FREQUENTLY ASKED QUESTIONS

What makes a story "in the M.R. James Tradition"?

Many people have applied their minds to this question, but never with complete success. Some hints can be found in M.R. James's introduction to the collection Ghosts & Marvels (1924). Here he was discussing ghost stories in general, but his 'rules' (not that he called them that) can be applied specifically to the Jamesian tale:

"Let us, then, be introduced to the actors in a placid way; let us see them going about their ordinary business, undisturbed by forebodings, pleased with their surroundings; and into this calm environment let the ominous thing put out its head, unobtrusively at first, and then more insistently, until it holds the stage...

"For the ghost story a slight haze of distance is desirable. 'Thirty years ago,' 'Not long before the war', are very proper openings. If a really remote date be chosen, there is more than one way of bringing the reader in contact with it. The finding of documents about it can be made plausible; or you may begin with your apparition and go back over the years to tell the cause of it... On the whole (though not a few instances might be quoted against me) I think that a setting so modern that the ordinary reader can judge of its naturalness for himself is preferable to anything antique..."

Earlier, in the preface to More Ghost Stories of an Antiquary (1911), MRJ put this more succinctly ("I think that, as a rule, the setting should be fairly familiar and the majority of the characters and their talk such as you may meet or hear any day"), before proceeding to make a further essential point:

"Another requisite, in my opinion, is that the ghost should be malevolent or odious: amiable and helpful apparitions are all very well in fairy tales or in local legends, but I have no use for them in a fictitious ghost story."

A malevolent ghost in a familiar setting: thus it can be seen that an antiquarian background is not at all vital.
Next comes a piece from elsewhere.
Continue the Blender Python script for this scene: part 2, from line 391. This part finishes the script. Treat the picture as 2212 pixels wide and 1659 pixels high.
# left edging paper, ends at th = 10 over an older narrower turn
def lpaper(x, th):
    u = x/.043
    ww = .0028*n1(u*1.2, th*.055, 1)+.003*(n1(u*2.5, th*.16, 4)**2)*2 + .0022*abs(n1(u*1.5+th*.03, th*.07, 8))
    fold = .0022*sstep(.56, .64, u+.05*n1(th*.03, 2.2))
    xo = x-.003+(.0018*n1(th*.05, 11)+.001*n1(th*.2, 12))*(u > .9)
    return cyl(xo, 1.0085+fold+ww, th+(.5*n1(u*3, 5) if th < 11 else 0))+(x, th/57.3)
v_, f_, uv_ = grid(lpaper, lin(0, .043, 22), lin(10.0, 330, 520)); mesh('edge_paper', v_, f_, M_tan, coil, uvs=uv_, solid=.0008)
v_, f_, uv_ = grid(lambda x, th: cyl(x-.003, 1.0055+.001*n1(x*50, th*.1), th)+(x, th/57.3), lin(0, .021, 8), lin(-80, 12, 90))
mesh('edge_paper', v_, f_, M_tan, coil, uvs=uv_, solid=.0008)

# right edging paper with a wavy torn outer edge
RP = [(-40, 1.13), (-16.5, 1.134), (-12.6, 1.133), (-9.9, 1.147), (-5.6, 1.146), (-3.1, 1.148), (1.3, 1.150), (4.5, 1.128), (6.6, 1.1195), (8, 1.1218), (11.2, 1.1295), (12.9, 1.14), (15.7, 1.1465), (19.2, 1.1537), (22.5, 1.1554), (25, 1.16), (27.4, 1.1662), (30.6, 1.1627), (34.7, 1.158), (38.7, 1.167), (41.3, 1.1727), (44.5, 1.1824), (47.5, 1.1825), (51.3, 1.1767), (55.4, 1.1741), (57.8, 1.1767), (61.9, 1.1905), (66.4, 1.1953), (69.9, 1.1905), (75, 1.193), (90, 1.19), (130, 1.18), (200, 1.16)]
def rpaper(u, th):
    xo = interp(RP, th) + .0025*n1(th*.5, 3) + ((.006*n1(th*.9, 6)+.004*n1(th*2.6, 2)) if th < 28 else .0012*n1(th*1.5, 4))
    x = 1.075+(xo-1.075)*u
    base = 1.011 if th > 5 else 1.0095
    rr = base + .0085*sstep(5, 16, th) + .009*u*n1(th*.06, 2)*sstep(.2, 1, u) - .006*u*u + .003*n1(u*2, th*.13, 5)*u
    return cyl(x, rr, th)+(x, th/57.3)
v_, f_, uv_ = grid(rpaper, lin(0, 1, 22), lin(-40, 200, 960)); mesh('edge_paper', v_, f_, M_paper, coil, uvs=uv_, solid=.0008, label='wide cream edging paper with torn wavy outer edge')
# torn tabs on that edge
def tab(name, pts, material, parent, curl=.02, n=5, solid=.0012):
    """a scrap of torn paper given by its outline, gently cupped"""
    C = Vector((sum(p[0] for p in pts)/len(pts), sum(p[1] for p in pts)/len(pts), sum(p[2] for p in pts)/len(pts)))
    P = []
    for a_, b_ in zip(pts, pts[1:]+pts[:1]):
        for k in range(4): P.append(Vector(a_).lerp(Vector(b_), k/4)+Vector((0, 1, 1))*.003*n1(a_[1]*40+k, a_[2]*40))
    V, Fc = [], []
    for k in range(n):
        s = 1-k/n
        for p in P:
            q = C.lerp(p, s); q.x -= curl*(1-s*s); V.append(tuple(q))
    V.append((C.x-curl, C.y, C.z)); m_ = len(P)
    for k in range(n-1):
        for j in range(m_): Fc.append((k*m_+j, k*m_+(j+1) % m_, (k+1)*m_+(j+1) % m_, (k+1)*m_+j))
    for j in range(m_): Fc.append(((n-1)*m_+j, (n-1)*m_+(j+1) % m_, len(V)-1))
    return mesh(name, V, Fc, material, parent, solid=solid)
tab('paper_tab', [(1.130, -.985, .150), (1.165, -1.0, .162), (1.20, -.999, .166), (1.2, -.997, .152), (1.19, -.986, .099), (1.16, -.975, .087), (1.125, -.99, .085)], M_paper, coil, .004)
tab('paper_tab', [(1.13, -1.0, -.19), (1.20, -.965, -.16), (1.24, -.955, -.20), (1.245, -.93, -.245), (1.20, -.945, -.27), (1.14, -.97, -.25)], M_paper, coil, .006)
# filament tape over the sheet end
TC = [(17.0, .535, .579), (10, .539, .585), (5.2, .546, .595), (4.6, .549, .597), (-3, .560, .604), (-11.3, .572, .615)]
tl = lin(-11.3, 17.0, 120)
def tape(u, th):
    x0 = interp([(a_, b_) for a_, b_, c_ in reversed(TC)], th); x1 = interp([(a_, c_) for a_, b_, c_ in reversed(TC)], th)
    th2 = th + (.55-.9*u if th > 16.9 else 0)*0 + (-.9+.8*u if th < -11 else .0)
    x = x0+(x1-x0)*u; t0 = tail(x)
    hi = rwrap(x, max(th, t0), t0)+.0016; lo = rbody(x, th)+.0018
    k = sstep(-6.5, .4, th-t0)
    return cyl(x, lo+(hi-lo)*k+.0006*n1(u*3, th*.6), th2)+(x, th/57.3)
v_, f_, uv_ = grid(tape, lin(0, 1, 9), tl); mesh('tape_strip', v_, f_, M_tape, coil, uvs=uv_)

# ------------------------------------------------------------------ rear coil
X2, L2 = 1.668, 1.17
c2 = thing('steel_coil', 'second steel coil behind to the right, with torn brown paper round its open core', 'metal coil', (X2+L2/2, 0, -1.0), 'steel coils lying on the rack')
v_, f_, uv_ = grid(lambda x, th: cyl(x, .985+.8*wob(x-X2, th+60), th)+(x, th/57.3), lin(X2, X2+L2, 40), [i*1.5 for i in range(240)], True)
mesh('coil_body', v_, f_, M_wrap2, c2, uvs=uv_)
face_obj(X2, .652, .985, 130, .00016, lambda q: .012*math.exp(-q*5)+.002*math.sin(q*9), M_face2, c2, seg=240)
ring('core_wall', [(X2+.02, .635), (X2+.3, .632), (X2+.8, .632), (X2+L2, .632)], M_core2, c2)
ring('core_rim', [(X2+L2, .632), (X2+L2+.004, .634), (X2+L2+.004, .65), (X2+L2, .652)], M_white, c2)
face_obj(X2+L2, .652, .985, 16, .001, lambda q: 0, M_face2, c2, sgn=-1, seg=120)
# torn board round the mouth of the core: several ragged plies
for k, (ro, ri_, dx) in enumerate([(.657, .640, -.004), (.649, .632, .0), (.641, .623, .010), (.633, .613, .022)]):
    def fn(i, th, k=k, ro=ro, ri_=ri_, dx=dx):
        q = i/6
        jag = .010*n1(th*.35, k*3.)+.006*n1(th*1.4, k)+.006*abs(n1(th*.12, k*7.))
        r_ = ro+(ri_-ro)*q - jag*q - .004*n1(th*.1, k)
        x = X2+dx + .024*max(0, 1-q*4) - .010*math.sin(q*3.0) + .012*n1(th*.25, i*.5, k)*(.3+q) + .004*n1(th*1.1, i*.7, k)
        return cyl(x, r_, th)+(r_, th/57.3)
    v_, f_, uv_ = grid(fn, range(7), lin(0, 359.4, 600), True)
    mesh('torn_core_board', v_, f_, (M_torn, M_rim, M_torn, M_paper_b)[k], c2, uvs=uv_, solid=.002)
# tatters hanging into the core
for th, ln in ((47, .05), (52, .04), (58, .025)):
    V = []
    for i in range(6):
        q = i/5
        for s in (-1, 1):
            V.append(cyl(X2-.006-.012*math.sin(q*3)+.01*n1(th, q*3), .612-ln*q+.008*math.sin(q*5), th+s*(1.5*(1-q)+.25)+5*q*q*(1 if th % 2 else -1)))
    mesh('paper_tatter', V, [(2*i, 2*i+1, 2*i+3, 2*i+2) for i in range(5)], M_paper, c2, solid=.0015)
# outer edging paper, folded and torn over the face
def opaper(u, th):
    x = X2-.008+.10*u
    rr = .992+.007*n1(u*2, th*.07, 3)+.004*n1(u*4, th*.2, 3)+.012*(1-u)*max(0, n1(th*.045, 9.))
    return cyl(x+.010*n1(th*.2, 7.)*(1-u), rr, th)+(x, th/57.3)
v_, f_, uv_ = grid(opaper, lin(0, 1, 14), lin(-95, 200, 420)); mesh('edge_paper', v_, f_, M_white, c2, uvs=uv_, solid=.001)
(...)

MRJ's tales are frequently antiquarian but only because he was an antiquary, and writing about his own familiar lifestyle. Nevertheless, such a background of ancient churches, colleges and libraries is often part and parcel of another necessary facet of the Jamesian story: the uncovering of hidden things best left buried. These might be actual artefacts or occult secrets (even, perhaps, secrets of the mind), but whatever they are, tampering with them can result in disaster for the (often innocent) protagonist.

Add in a helping of humour and you have a Jamesian ghost story. Or not! All rules are meant to be broken and MRJ broke his own with some frequency.
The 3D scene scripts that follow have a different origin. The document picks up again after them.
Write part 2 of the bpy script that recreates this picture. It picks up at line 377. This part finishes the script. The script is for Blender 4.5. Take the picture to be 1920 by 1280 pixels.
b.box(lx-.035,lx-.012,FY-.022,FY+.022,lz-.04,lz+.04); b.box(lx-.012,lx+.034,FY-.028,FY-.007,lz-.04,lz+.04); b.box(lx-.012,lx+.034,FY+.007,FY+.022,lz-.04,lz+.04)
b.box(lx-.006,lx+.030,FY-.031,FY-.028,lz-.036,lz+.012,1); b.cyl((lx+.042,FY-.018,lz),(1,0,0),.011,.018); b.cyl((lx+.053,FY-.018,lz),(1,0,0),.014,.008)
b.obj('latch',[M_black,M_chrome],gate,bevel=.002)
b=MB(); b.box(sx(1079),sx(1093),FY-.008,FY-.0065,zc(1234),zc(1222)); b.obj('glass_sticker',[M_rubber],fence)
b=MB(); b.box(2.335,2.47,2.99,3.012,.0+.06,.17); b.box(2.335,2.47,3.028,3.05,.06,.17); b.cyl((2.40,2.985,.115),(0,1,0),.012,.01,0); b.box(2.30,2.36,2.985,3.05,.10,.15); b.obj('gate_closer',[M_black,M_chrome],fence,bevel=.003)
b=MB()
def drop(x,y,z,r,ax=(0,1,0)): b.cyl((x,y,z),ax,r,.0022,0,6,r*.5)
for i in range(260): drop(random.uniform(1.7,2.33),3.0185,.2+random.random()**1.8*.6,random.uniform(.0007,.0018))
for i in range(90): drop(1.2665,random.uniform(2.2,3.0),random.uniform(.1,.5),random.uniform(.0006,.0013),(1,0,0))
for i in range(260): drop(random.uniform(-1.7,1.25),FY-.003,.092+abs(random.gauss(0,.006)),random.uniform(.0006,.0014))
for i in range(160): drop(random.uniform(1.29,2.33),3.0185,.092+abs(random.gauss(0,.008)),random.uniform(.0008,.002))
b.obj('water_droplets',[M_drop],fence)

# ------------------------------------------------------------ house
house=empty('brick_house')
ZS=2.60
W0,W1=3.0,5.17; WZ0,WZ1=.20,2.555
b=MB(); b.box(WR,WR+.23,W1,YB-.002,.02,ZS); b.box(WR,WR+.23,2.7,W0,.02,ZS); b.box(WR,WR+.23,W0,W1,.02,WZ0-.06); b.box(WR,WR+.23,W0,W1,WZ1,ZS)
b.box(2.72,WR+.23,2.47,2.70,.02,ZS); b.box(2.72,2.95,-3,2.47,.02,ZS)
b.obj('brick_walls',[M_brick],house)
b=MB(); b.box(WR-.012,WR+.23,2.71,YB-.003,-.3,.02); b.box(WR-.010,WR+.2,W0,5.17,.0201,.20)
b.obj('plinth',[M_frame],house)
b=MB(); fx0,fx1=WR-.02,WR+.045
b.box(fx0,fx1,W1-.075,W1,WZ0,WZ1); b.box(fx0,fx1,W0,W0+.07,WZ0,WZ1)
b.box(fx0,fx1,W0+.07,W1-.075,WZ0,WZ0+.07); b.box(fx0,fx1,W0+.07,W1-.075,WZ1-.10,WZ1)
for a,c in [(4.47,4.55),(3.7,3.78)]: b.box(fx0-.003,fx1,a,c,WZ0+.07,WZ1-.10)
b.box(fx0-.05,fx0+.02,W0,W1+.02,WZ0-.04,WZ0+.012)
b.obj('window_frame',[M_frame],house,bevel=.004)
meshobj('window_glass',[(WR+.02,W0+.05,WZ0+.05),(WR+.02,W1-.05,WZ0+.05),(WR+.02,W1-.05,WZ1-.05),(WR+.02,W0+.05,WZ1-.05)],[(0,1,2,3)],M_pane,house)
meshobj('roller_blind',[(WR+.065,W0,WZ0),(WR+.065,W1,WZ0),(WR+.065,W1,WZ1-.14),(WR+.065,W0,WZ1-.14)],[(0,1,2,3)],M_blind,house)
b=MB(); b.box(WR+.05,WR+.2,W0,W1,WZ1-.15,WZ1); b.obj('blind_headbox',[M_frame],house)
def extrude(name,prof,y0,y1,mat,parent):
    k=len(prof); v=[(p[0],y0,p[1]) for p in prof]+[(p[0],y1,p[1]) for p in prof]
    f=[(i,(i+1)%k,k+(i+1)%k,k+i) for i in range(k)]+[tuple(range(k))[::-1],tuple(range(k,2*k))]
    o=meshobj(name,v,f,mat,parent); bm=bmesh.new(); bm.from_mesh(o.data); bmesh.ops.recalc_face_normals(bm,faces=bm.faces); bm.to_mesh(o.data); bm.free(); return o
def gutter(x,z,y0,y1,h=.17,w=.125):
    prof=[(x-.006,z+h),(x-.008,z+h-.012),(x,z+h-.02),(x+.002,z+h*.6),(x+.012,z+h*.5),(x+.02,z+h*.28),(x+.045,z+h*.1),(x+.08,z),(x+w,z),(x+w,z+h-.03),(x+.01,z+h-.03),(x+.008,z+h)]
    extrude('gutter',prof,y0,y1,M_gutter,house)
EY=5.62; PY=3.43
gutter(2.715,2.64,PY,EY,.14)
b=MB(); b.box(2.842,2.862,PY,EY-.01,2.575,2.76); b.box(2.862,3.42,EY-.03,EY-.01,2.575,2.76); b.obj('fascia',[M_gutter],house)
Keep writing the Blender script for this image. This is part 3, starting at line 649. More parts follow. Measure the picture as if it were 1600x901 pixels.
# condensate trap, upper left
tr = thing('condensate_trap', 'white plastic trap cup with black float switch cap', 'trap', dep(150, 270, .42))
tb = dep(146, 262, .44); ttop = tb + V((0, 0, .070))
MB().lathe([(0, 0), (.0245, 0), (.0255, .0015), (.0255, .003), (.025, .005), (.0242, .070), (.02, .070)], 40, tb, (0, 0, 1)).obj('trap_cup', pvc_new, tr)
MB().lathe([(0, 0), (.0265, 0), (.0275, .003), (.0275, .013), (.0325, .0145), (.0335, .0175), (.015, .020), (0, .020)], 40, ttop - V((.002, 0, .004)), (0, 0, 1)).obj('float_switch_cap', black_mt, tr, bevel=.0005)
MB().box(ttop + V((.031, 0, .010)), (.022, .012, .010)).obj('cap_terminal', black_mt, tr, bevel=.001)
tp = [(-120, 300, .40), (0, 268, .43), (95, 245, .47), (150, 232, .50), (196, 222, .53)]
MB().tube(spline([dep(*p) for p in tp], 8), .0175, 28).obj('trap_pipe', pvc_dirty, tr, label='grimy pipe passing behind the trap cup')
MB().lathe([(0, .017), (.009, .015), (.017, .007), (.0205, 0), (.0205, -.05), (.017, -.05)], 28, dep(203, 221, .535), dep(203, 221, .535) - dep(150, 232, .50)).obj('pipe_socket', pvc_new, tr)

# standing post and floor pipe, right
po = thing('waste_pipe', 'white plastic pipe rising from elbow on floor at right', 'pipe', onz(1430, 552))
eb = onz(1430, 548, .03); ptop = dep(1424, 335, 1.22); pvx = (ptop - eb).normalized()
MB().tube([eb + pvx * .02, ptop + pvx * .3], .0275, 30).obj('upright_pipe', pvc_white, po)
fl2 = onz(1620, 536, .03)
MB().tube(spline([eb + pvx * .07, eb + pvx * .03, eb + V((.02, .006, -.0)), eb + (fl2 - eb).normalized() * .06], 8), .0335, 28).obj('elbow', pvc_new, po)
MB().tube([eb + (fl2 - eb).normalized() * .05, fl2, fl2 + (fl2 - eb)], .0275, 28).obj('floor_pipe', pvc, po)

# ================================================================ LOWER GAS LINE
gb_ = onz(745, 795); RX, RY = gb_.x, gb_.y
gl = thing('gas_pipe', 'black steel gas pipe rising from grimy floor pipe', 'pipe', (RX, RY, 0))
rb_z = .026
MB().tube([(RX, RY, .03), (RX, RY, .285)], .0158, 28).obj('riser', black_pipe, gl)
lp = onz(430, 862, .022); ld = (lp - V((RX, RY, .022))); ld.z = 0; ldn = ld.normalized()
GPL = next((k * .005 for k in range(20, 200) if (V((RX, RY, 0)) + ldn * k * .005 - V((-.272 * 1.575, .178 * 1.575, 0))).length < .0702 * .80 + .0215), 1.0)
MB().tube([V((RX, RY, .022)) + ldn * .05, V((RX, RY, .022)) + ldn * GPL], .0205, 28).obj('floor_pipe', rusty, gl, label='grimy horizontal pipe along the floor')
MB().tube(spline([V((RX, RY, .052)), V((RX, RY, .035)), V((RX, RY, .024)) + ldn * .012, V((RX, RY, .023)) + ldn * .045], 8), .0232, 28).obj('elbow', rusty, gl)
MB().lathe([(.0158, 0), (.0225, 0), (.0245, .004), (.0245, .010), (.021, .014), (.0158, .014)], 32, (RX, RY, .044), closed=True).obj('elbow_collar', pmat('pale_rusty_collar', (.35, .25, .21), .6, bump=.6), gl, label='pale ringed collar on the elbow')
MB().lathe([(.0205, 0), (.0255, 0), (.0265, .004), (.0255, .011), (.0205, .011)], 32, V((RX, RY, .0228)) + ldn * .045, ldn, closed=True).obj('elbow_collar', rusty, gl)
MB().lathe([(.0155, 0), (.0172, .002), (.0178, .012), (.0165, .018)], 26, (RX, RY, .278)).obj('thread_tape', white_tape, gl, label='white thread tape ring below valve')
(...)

I suppose a Jamesian story should have a Victorian setting?

See above! Some of MRJ's tales are set in Victorian times, because he was writing when that era was still current or a recent memory. Some, such as "A Warning to the Curious", are much more recent, while others go back as far as the seventeenth century ("Martin's Close"). When considering stories for Ghosts & Scholars I tend to look askance at those with a Victorian setting unless there is a good reason for it.


Is it possible for something to be Jamesian that predates M.R. James?

There is a tendency to lump all antiquarian ghost stories into the Jamesian category, as a result of which a number of pre-MRJ writers have been described as Jamesian. G&S doesn't subscribe to this view, but at the same time it would be foolish to claim that MRJ wasn't influenced by earlier authors, some of whom could quite reasonably be called pre-Jamesians. The most notable of these has to be Joseph Sheridan Le Fanu, about whom MRJ once wrote: "Upon mature consideration, I do not think that there are better ghost stories anywhere than the best of Le Fanu's". MRJ's favourite was "The Familiar", but for me the best tale by Le Fanu is the marvellously Jamesian "Schalken the Painter".


Did M.R. James believe in ghosts?

It has often been maintained that MRJ definitely did not believe in ghosts, but there is no evidence for this degree of certainty. In an article in G&S 25 I collected together the references to real ghosts in MRJ's non-fiction writings and I think I was able to demonstrate that he had an open mind on the subject, but with a tendency towards belief (e.g. in 1931 he wrote: "...if there be ghosts - as I am quite prepared to believe..."). His last tale, "A Vignette", may just possibly be an attempt to get down on paper an authentic supernatural experience of his childhood.

Are M.R. James's ghost stories currently in print?

His Collected Ghost Stories is usually in print, sometimes in several editions. At the moment the best value is the one published by Wordsworth Classics (ISBN: 1-85326-839-9). The Collected Ghost Stories includes all but three of MRJ's completed tales. Those three ("A Vignette", "The Malice of Inanimate Objects" and "The Experiment") can be found together in print in M.R. James: Casting the Runes and Other Ghost Stories, edited by Michael Cox (Oxford World's Classics, 1987, ISBN: 0-19-281719-1). This volume also contains a selection of the best of MRJ's other tales with useful annotations, and a compendium of his non-fiction writings on the ghost story genre. The Five Jars, MRJ's delightful supernatural fantasy novel for children, was reprinted by Ash-Tree Press in 1995, but that's now out of print and starting to reach high prices on the second-hand market. The original fetches three figures! The continued lack of any mass-market paperback edition seems inexplicable.